Per mesi e mesi ci si è lamentati dell’alto valore dell’euro, rispetto al dollaro, il che portava conseguenze nefaste sulle nostre esportazioni. Ora il dollaro ha ripreso a salire, e l’euro continua a scendere. Il ministro Urso commenta felice che si tratta di una boccata d’ossigeno per i prodotti italiani. Vero. Ma questa è solo una parte della verità, e neanche la più interessante.
Gli Stati Uniti hanno vissuto un lungo ciclo di ripresa economica e produttiva, alimentato dalla diminuzione del valore del dollaro, ma anche dalla diminuita pressione fiscale e dal finanziamento in deficit degli investimenti pubblici. Se un Paese debole adottasse una simile politica correrebbe il serio rischio di non trovare più credito sui mercati, di essere quindi spinto a coprire il deficit tassando i cittadini, con ciò stesso spezzando le gambe alla ripresa. Ma per un Paese politicamente forte le cose vanno in modo diverso, e, nonostante l’imponente debito pubblico e l’ampliamento costante del deficit, gli Stati Uniti hanno continuato ad attirare capitali.
Intanto una prima osservazione: nello stesso periodo l’Unione Europea ha fatto l’esatto contrario, cercando di contenere il deficit e comprimere il debito di ciascun Paese, impedendosi, pertanto, di finanziare lo sviluppo e, oltre tutto, impedendosi anche di diminuire il carico fiscale che pesa sulle spalle di produttori e consumatori. Adottando una condotta opposta a quella statunitense l’Unione s’è vista l’euro salire alle stelle, penalizzando le proprie merci, ma spedendo turisti felici a visitare le vie dello shopping americano. La cosa sensazionale è che con l’euro alle stelle attiravamo meno capitali degli Stati Uniti, perché l’aspettativa di guadagno era superiore dall’altra parte dell’Atlantico (tra parentesi, l’11 settembre non è stato l’inizio, ma la fine della crisi statunitense).
Il rialzo dei tassi americani segna ora la fine della festa? Neanche per sogno, riapprezzando il dollaro, senza per questo infliggere colpi al sistema produttivo, gli statunitensi premiano chi investe nella loro area, premiano i capitali che viaggiano verso le loro sponde, acquistano nuove quote di debito verso il mondo, offrendo in cambio la stabilità del sistema, il dinamismo del mercato e la speranza di lauti guadagni.

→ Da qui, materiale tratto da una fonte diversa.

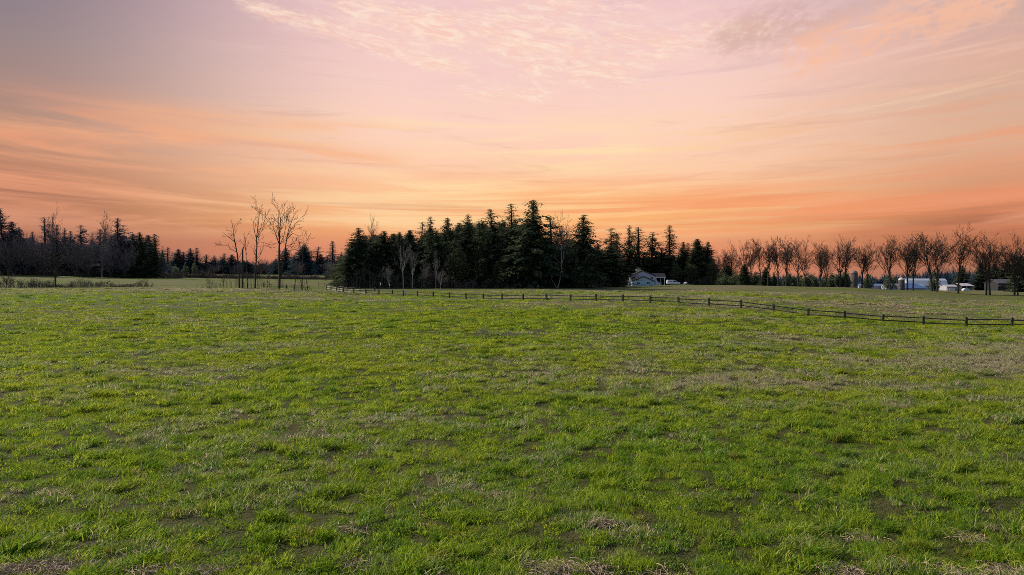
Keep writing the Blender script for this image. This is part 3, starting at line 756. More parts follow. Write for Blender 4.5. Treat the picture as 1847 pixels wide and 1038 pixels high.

Questa loro scelta spinge in basso l’euro, e noi ci diciamo soddisfatti, tiriamo una boccata d’aria, ma sembra quasi che non ci si renda conto del dato politico più rilevante: siamo in balia delle decisioni altrui.
Dietro il dollaro c’è un Paese e c’è un governo, dietro l’euro c’è la speranza di una federazione e quattro presunti tecnici cui è stato messo il cappello di banchieri. Voliamo con il pilota automatico, ma ci siamo dimenticati di aggiornarlo sulla destinazione.
Avremmo bisogno di attirare capitali che vogliano scommettere sulla ricerca scientifica e sull’innovazione, non potendo certo attirarli con la convenienza della produzione, invece ne spendiamo per finanziare la chiusura e la conservazione. Siamo ricchi, consumiamo alla grande, ma siamo meno dinamici degli statunitensi ed assai meno numerosi e produttivi dei cinesi. Se continueremo a non avere una politica economica che possa definirsi tale, se continueremo a dipendere dalle scelte altrui, alzandoci la mattina e gioendo per il sole o incupendoci per il grigio, perderemo la competizione con gli Usa e non basterà la buona volontà e la fantasia per eguagliare la prolificità cinese. Morale, decadiamo. E decadiamo senza che vi siano altri colpevoli che noi stessi e la nostra miope ed egoistica voglia di conservare privilegi senza accettare sfide. La politica europea è lo specchio nel quale si riflette tanto opulento mosciume.